Without the pictures, output the lines of the material from the very first through the one that holds "6)): tagm(r, -1)".

▶

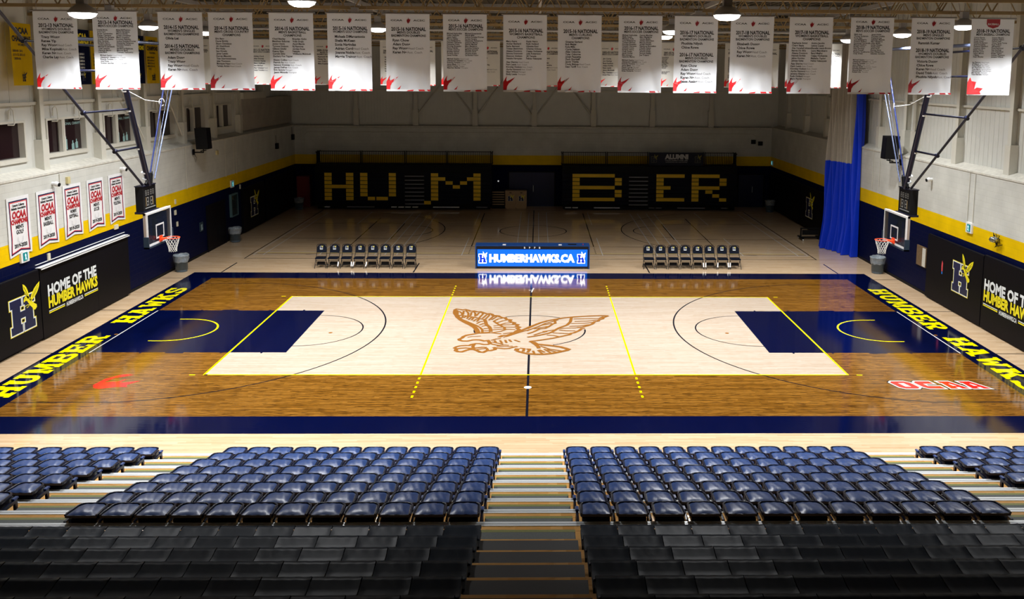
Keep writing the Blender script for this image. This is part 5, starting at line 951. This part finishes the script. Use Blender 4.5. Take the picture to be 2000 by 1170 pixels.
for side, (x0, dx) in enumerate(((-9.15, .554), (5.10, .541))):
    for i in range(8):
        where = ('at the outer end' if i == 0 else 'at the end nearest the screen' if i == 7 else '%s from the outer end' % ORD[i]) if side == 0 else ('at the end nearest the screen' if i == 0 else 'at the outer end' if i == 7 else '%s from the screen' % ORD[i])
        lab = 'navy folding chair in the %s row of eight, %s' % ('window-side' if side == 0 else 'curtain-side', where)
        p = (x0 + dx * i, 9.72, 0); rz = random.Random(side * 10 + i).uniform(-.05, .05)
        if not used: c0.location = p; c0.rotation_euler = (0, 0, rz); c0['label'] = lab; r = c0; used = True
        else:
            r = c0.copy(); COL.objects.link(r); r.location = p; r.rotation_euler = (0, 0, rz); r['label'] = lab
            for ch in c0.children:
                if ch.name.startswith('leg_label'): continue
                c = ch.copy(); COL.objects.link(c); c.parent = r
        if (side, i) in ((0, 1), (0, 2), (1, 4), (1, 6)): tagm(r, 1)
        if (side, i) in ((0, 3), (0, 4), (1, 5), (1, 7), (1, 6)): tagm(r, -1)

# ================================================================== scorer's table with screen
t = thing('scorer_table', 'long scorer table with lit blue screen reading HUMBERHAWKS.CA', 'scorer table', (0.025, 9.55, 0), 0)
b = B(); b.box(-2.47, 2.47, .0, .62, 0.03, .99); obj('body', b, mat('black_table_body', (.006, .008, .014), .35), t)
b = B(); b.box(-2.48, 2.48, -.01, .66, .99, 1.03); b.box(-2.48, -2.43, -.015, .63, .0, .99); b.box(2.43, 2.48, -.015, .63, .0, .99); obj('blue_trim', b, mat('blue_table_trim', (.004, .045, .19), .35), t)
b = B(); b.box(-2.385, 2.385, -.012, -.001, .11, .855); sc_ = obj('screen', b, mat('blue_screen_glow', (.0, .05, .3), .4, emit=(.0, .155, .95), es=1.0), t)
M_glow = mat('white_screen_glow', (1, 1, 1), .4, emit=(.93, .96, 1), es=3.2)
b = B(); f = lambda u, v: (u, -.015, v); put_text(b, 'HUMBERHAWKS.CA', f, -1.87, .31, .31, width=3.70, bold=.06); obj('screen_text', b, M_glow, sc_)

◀

*Answer in full*:
Keep writing the Blender script for this image. This is part 5, starting at line 951. This part finishes the script. Use Blender 4.5. Take the picture to be 2000 by 1170 pixels.
for side, (x0, dx) in enumerate(((-9.15, .554), (5.10, .541))):
    for i in range(8):
        where = ('at the outer end' if i == 0 else 'at the end nearest the screen' if i == 7 else '%s from the outer end' % ORD[i]) if side == 0 else ('at the end nearest the screen' if i == 0 else 'at the outer end' if i == 7 else '%s from the screen' % ORD[i])
        lab = 'navy folding chair in the %s row of eight, %s' % ('window-side' if side == 0 else 'curtain-side', where)
        p = (x0 + dx * i, 9.72, 0); rz = random.Random(side * 10 + i).uniform(-.05, .05)
        if not used: c0.location = p; c0.rotation_euler = (0, 0, rz); c0['label'] = lab; r = c0; used = True
        else:
            r = c0.copy(); COL.objects.link(r); r.location = p; r.rotation_euler = (0, 0, rz); r['label'] = lab
            for ch in c0.children:
                if ch.name.startswith('leg_label'): continue
                c = ch.copy(); COL.objects.link(c); c.parent = r
        if (side, i) in ((0, 1), (0, 2), (1, 4), (1, 6)): tagm(r, 1)
        if (side, i) in ((0, 3), (0, 4), (1, 5), (1, 7), (1, 6)): tagm(r, -1)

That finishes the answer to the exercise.